The wild part of our garden is looking beautiful; all the trees are now in fresh green leaf and most have tiny flowers only noticeable if you look carefully. The horse chestnut is not so modest and shows off with a blaze of large white candles. And underneath the canopy of leaves are the wild flowers: the bluebells now over but bearing seed, and the red campion that is everywhere, dotted through with small white, feathery plants, the pignut.
I’m always keen to eat our garden produce. It’s too early for soft fruit but we have been gorging on asparagus – absolutely delicious! Chard is our latest success and we have enjoyed its prolific green leaves, although I must admit I’ve dumped the stalks on the compost heap.

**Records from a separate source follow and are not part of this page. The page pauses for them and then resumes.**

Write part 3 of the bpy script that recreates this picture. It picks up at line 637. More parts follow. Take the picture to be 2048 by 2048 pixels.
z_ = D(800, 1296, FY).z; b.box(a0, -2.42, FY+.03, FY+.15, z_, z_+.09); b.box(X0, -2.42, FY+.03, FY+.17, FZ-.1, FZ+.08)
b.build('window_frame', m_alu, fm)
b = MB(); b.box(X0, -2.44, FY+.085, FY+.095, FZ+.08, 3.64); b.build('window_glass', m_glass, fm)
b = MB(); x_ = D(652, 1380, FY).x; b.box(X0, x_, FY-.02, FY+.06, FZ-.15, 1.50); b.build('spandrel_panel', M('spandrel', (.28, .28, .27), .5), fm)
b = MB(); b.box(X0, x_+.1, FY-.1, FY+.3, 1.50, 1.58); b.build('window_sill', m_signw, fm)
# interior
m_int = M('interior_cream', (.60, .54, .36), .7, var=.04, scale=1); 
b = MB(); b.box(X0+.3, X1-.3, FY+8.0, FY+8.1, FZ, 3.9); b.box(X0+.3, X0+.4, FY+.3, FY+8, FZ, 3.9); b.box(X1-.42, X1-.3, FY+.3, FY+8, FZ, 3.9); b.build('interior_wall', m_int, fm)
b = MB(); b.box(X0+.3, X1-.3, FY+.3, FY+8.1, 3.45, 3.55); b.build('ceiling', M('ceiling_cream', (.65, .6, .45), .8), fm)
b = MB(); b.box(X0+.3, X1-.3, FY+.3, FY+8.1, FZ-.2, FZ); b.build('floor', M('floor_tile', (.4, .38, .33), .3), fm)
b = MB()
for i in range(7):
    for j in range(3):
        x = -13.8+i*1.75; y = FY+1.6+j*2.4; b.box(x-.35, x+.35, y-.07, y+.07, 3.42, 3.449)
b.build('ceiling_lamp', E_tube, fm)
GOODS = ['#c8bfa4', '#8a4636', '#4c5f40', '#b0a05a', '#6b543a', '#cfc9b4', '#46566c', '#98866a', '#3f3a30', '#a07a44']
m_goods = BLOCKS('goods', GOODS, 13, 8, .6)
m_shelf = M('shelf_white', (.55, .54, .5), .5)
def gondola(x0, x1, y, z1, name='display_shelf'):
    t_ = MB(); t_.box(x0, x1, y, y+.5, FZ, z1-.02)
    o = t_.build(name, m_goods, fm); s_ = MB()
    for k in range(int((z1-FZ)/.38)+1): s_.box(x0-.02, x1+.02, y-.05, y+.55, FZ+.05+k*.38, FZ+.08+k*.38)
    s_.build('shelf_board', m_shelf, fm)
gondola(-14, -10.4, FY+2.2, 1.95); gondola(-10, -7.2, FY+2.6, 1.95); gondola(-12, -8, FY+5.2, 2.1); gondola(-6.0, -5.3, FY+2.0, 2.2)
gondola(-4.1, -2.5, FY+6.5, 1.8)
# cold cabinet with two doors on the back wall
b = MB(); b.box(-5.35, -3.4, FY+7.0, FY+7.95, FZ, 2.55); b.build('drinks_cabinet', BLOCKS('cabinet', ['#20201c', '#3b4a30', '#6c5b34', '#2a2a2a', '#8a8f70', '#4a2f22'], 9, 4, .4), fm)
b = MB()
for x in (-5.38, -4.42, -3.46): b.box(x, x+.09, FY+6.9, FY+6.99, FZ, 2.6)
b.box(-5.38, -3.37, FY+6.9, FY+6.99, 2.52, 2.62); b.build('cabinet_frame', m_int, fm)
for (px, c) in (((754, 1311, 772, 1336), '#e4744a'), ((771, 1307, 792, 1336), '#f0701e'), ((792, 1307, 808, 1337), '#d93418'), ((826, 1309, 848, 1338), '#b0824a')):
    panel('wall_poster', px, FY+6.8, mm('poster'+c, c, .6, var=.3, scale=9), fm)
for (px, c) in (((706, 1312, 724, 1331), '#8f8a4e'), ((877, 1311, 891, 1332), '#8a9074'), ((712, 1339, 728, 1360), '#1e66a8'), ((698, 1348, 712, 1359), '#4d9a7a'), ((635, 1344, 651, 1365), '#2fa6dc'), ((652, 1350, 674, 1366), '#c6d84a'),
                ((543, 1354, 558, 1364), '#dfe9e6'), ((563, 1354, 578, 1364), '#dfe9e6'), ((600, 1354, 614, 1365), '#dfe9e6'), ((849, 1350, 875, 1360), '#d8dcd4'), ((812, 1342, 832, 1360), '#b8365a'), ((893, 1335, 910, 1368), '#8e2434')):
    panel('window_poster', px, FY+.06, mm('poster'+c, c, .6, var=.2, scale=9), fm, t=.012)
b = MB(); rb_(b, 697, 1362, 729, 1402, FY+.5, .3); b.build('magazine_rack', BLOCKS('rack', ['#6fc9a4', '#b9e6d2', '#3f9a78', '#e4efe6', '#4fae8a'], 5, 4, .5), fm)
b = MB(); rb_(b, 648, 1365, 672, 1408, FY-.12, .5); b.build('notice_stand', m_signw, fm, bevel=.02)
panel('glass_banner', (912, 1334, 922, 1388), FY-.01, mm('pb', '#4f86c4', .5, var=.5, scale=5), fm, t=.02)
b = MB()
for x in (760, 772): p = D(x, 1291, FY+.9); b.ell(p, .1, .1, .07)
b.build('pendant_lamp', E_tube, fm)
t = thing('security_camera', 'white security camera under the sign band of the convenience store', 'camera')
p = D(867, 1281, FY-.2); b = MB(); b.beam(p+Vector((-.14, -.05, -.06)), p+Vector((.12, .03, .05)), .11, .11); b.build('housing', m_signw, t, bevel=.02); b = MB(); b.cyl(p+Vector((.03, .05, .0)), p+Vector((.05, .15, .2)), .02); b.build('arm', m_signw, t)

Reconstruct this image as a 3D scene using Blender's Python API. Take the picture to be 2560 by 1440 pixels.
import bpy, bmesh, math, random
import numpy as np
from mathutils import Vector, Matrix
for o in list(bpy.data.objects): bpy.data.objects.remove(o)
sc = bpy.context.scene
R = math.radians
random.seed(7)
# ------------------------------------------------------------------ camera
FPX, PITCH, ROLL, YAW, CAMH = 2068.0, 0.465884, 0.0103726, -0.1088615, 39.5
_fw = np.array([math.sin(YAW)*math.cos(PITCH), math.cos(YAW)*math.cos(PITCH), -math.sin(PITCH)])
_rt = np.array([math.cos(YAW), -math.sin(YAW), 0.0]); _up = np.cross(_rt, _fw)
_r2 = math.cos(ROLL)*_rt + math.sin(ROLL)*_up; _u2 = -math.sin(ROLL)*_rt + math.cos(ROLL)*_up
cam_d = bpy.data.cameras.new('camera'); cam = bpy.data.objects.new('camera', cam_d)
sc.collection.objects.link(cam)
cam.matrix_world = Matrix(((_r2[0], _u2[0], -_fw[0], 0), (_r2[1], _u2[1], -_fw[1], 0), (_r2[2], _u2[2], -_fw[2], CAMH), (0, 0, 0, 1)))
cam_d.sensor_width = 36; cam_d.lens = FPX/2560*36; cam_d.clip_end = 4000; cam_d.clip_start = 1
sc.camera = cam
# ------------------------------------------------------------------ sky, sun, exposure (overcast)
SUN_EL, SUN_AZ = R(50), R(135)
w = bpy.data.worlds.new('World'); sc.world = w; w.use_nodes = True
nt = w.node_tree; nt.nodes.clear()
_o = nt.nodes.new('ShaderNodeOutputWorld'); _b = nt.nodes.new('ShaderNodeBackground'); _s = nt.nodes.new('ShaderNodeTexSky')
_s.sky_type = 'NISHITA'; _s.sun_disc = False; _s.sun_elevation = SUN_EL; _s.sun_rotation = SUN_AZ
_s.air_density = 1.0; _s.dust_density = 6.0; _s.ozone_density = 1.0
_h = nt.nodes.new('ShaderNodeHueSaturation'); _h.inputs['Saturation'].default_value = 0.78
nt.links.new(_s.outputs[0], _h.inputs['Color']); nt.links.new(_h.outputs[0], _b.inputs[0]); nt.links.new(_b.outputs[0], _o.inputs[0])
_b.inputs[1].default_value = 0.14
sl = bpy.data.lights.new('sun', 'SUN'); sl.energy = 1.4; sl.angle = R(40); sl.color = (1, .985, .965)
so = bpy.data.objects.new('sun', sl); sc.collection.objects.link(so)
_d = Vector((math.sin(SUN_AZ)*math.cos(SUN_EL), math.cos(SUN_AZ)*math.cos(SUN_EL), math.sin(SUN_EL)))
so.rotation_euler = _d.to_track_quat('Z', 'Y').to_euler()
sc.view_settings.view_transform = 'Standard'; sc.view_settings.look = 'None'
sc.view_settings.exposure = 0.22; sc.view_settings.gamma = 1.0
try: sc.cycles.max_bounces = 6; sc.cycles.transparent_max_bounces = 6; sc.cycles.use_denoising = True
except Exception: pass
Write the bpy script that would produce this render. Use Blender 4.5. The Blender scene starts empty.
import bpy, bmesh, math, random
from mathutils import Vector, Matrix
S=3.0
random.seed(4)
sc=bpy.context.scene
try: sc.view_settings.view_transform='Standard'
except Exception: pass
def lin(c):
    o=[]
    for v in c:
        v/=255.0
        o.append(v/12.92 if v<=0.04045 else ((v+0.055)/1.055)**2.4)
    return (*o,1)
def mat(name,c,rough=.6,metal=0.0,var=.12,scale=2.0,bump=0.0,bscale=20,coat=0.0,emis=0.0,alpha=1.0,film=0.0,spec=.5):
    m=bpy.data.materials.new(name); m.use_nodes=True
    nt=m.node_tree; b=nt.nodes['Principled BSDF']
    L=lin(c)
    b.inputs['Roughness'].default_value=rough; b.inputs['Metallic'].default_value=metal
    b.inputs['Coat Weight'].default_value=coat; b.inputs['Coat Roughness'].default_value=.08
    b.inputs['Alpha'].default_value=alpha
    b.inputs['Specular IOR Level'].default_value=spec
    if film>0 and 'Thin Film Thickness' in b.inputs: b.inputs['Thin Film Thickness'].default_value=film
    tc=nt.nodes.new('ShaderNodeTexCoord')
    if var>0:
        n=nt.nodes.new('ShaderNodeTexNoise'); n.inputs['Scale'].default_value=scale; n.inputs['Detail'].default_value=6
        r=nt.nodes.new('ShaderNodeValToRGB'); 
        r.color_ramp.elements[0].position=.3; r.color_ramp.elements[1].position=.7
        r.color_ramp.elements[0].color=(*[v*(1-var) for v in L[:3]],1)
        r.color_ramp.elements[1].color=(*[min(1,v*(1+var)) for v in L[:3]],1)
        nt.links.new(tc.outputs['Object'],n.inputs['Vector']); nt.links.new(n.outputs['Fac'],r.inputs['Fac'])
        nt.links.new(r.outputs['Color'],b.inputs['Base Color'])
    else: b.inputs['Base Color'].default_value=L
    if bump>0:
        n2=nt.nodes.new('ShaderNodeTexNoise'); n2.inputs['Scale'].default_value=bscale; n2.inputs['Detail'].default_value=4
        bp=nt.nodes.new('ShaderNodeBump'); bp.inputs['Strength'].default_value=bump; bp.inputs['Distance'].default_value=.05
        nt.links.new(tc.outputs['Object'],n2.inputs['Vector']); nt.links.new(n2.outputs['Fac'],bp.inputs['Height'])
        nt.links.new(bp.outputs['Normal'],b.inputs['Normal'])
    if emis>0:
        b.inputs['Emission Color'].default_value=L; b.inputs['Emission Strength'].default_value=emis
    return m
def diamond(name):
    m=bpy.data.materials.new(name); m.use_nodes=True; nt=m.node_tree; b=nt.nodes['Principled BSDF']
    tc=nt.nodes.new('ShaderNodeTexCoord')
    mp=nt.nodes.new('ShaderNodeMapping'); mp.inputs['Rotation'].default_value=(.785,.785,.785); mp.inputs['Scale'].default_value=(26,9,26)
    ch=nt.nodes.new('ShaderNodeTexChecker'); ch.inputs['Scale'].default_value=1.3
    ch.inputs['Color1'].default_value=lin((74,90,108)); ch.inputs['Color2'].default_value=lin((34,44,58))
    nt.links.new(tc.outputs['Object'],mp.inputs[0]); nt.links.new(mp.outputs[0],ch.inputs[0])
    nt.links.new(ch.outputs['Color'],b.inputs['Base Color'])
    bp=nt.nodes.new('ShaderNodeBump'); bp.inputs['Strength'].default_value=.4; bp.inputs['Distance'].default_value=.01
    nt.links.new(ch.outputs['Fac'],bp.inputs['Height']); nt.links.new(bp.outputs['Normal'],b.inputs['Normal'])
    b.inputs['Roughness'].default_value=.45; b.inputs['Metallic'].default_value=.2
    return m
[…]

My DH almost became a botanist and knows his plants, so when he told me that the root or bulb of the pignut had a nice and nutty taste I duly ate one he dug up. It tasted rather like a nutty radish and I was pleased to have experienced eating something that our hunter-gatherer ancestors would have been familiar with.
Unlike us I expect our forebears were aware of the side effects – or they had stronger stomachs – because I woke in the night with griping pains and spent the morning running to the loo. Gerard’s Herbal, or The Generall Historie of Plantes (first published in 1597) says that pig nuts were grated to use as an aphrodisiac - I’m not at all sure about that! I think that from now on I shall enjoy them for their beauty, not taste.
I particularly like white flowers and our white lilac, planted 12 years ago when we started to make this garden, is laden with blooms, and I wonder whether to bring some into the house, but so far I have not. This is because a) I’m not sure if they would droop immediately and so need some sort of special treatment involving the stems being plunged in boiling water, and b) because my mother always said that it was unlucky to bring lilac into the house. I am not superstitious but if my mother didn’t do it, then I won’t either.